Esta forma de instrumentalizar la imagen de la Guardia Civil a través de su directora general es un grave error de juicio político que ha consentido Marlaska, al que debe atribuirse también la indiscreción en la publicidad de las amenazas durante la campaña. Es criterio constante de las distintas policías que este tipo de coacciones deben ser tratadas con la máxima discreción para favorecer, por una parte, una mejor investigación y, por otra, para evitar el efecto contagio que, de forma inevitable, suele producirse. Ocurre algo similar con la información sobre los suicidios. Es norma deontológica del buen periodismo evitar dar esa causa a decesos para evitar el llamado ‘efecto llamada’. Este asunto se le ha descontrolado al ministro del Interior, si acaso tuvo la intención de manejarlo con criterios técnicos y profesionales, lo que podría dudarse al observar que él mismo, sin contención, se ha lanzado a participar en este festival de despropósitos verbales y gestuales en que se ha convertido la campaña del 4-M.

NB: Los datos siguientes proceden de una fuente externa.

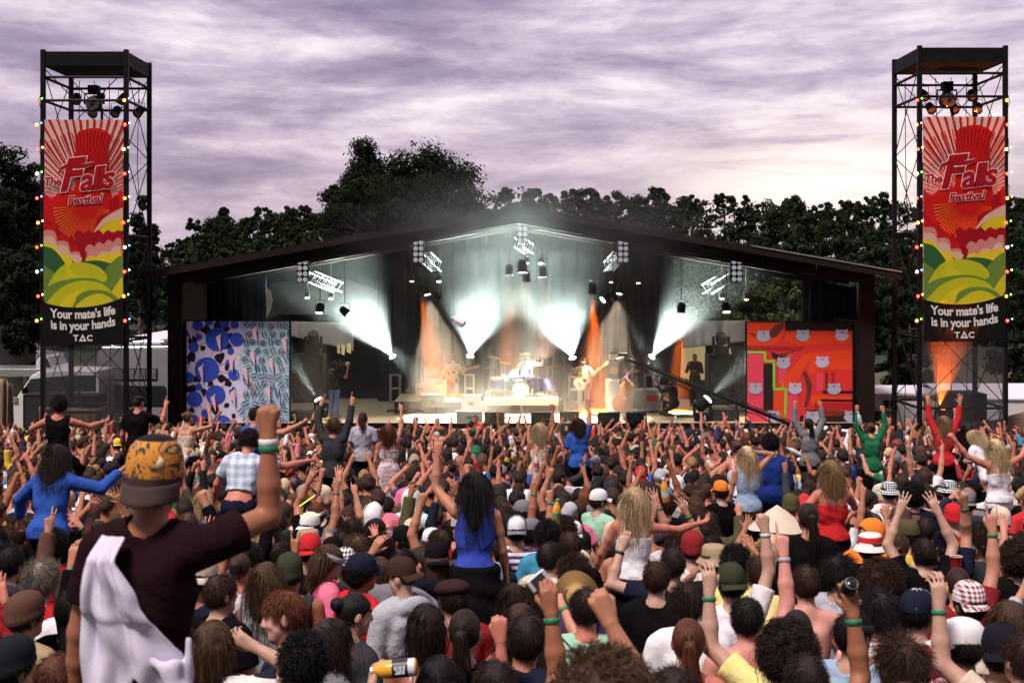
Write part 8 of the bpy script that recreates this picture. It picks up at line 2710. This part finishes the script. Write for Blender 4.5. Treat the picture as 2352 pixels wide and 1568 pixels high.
# jumper knotted over the front man's shoulder: a draped cloth hanging from shoulder to hip
man_J = get_J('hero', 'ride', (R(3), R(2)), (R(4), 0, 0), False)[1]
M_jump = mat('lilac_grey_jersey', (.58, .53, .66), .9, var=.06, vscale=10, bump=.10, bscale=90, spec=.1)
nu, nv = 26, 40
def back_y(x, z):
 """surface of the man's back at (x, z) in his own space"""
 a = (x / .215) ** 2
 b = .135 * math.sqrt(max(0, 1 - min(a, .97)))
 return -.025 - b - (.012 if z > 1.25 else 0)
V, F = [], []
for j in range(nv + 1):
 v = j / nv
 z = 1.475 - .50 * v - .10 * v * v
 xl = -.115 - .035 * min(1, v * 3)
 xr = min(-.015 + .46 * max(0, v - .12) ** 1.1, .195)
 for i in range(nu):
  u = i / (nu - 1)
  x = xl + (xr - xl) * u
  fold = .012 * math.sin(u * 17 + v * 9) + .010 * math.sin(u * 9 - v * 14 + 1) + .006 * math.sin(u * 31 + v * 4)
  y = back_y(x, z) - .016 + fold * min(1, v * 3 + .3)
  if v < .10: y += (.10 - v) * 1.0
  V.append((x, y, z - .03 * u * (v > .3) + .06 * math.sin(u * 3.1) * v * -.3))
for j in range(nv):
 for i in range(nu - 1):
  F.append((j * nu + i, j * nu + i + 1, (j + 1) * nu + i + 1, (j + 1) * nu + i))
# an eye-shaped gap in the knit, left open
def hole(f):
 c = np.mean([V[i] for i in f], axis=0)
 return ((c[0] + .10) / .030) ** 2 + ((c[2] - .985) / .012) ** 2 < 1 or ((c[0] - .055) / .055) ** 2 + ((c[2] - .955) / .085) ** 2 < 1
F = [f for f in F if not hole(f)]
jm = link('knotted_jumper', mesh_of('jumper', V, F, [M_jump], smooth=True), None, None)
jm.matrix_basis = man.matrix_basis
md = jm.modifiers.new('thick', 'SOLIDIFY'); md.thickness = .008
md = jm.modifiers.new('smooth', 'SUBSURF'); md.levels = md.render_levels = 1
tag(jm, 'pale lilac jumper slung over the front man\'s left shoulder and knotted at his side', 'jumper')
f = Field((.04, -.28, .85), (.30, -.04, 1.22), .008)
f.ell((.172, -.158, 1.075), (.030, .026, .036), .015, rotm((0, 1, 0), .6))
f.cap((.17, -.16, 1.07), (.08, -.172, 1.10), .024, .012, k=.02)
f.cap((.205, -.148, .97), (.214, -.130, 1.15), .034, .004, k=.015)
f.cap((.175, -.165, 1.04), (.185, -.172, .88), .026, .055, k=.03)
f.wobble(.006, 75, 3)
Vk, Fk = f.mesh()
kn = link('knot', mesh_of('knot', Vk, Fk, [M_jump], smooth=True), jm, (.008, 0, .01))
# the front man's painted cap, worn backwards, with a round patch
M_capb = mat('brown_suede', (.045, .022, .020), .9, var=.2, vscale=20)
hm = Matrix(man_J['Mh'].tolist()).to_4x4()
hm.translation = Vector(man_J['head'])
cm_ = bpy.data.materials.new('painted_cap')
cm_.use_nodes = True
_t = cm_.node_tree
_b = _t.nodes['Principled BSDF']
_b.inputs['Roughness'].default_value = .8
_tc = N(_t, 'ShaderNodeTexCoord')
_n = noise_node(_t, map_node(_t, _tc.outputs['Object'], (34, 6, 22)), 1.0, 3, .6, 1.2)
_t.links.new(ramp_node(_t, _n, [(0, (.02, .012, .012)), (.40, (.03, .02, .02)), (.44, (.55, .22, .02)), (.56, (.50, .16, .015)), (.60, (.03, .018, .015)), (.66, (.42, .38, .42)), (.80, (.5, .45, .5))], 'CONSTANT'), _b.inputs['Base Color'])
n = 32
prof = [(.104, -.035), (.106, .0), (.106, .035), (.102, .065), (.092, .095), (.072, .118), (.044, .132), (.012, .138)]
V, F, mi = [], [], []
for r_, z in prof:
 for k_ in range(n):
  a = 2 * math.pi * k_ / n
  V.append((r_ * .93 * math.cos(a), r_ * 1.13 * math.sin(a) - .008, z + .022))
for i in range(len(prof) - 1):
 for k_ in range(n):
  k2 = (k_ + 1) % n
  F.append((i * n + k_, i * n + k2, (i + 1) * n + k2, (i + 1) * n + k_))
  zc_, yc_ = prof[i][1], math.sin(2 * math.pi * (k_ + .5) / n)
  mi.append(1 if i in (0,) else (0 if 0 < i < 5 else 2))
F.append(tuple((len(prof) - 1) * n + k_ for k_ in range(n))); mi.append(2)
cap_o = link('cap', mesh_of('cap', V, F, [cm_, M_capb, M_black], mi, smooth=True), man)
cap_o.matrix_local = hm
V, F = [], []
na, nr = 17, 6
for i in range(nr):
 for j in range(na):
  a = R(-78 + 156 * j / (na - 1))
  rr = i / (nr - 1)
  V.append((.100 * math.sin(a) * (1 + .02 * rr), -(.121 * math.cos(a) + .035 * rr * math.cos(a)) - .008, -.005 - .062 * rr + .012 * math.sin(a) ** 2))
F = [(i * na + j, i * na + j + 1, (i + 1) * na + j + 1, (i + 1) * na + j) for i in range(nr - 1) for j in range(na - 1)]
br = link('brim', mesh_of('brim', V, F, [M_capb], smooth=True), cap_o)
md = br.modifiers.new('thick', 'SOLIDIFY'); md.thickness = .006
MB().lathe([(.0215, 0), (.021, .004), (.001, .006)], (.040, -.108, .075), 18, M=rot_to((.35, -1, .25))).build('patch', mat('cream_patch', (.72, .62, .48), .8), cap_o, smooth=True)
# his white and green wristband
wj = Vector(man_J['wr', 1])
fd = Vector(man_J['fd', 1])
for off, colr, nm in ((-.004, K['white'], 'wristband'), (-.026, K['band'], 'wristband')):
 link(nm, MC[('wrist',)], man, wj + fd * off, rot_to(fd).to_euler(), colr)
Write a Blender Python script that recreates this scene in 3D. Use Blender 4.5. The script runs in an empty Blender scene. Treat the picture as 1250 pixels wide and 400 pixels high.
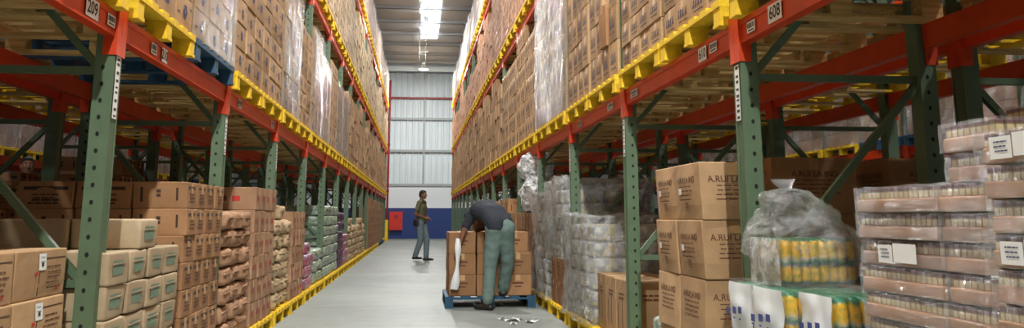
import bpy, bmesh, math, random
from mathutils import Vector, Matrix, noise
R = random.Random(7)
S = bpy.context.scene
C = S.collection
PI = math.pi

# ------------------------------------------------------------------ objects
def link(name, data, parent=None, loc=(0,0,0), rz=0.0, rot=None):
    o = bpy.data.objects.new(name, data); C.objects.link(o)
    if parent: o.parent = parent
    o.location = loc
    o.rotation_euler = rot if rot else (0,0,rz)
    return o
def tag(o, label=None, cat=None, group=None, kind=None):
    if label: o['label'] = label
    if cat: o['category'] = cat
    if group: o['group'] = group
    if kind: o['kind'] = kind
    return o
def struct(o): o['kind'] = 'structure'; return o
def copy_tree(o, parent=None):
    c = o.copy(); C.objects.link(c)
    if parent: c.parent = parent
    for ch in list(o.children): copy_tree(ch, c)
    return c
ORD = ['zeroth','first','second','third','fourth','fifth','sixth','seventh','eighth','ninth','tenth','eleventh','twelfth',
       'thirteenth','fourteenth','fifteenth','sixteenth','seventeenth','eighteenth','nineteenth','twentieth']
def nth(n):
    if n <= 20: return ORD[n]
    t = {2:'twenty',3:'thirty',4:'forty'}[n//10]
    return t + '-' + ORD[n%10] if n%10 else t[:-1]+'ieth'

# ------------------------------------------------------------------ materials
def lin(r,g,b):
    f = lambda c: (c/255/12.92) if c/255 <= .04045 else ((c/255+.055)/1.055)**2.4
    return (f(r),f(g),f(b),1)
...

Dos gravísimas omisiones del ministro componen, además, el que se conoce ya como ‘caso Marlaska’. Ha tenido que ser el Tribunal Superior de Justicia de Cataluña el que haya impuesto mediante un auto la vacunación allí de los preteridos policías nacionales y guardias civiles sin que desde Interior se haya oído una queja o una reivindicación del derecho de estos funcionarios, claramente discriminados respecto de los efectivos de la policía autonómica. Y Marlaska ha mantenido un ominoso silencio ante las declaraciones de Pablo Iglesias a ‘La Vanguardia’ (27 de abril) según las cuales “es evidente que la ultraderecha trata de infiltrarse en la policía”. Ahí deja el desquiciado candidato de UP la sospecha sin que desde Interior nadie rebata semejante insidia, de la que no hay prueba ni indicio alguno.

Por lo demás, causa rubor que el ministro del Interior califique de “26 años de chapuzas” los que ha gobernado el PP la Comunidad de Madrid. Durante ese cuarto de siglo, Marlaska se distinguió por el ejercicio de la actividad jurisdiccional en plena libertad, por un sesgo no precisamente progresista y por una constante escalada profesional que, de la mano del PP, le llevó a una vocalía del Consejo General del Poder Judicial. Vaya con las ‘chapuzas’. La fe del converso suele ser radical. Por eso, Manuel de Irujo, el único miembro insigne del PNV que fue ministro de Justicia durante la II República, aconsejó con muy buen criterio lo siguiente: “Los conversos, ¡a la cola!”. Aquí, conversos y, además, ministros.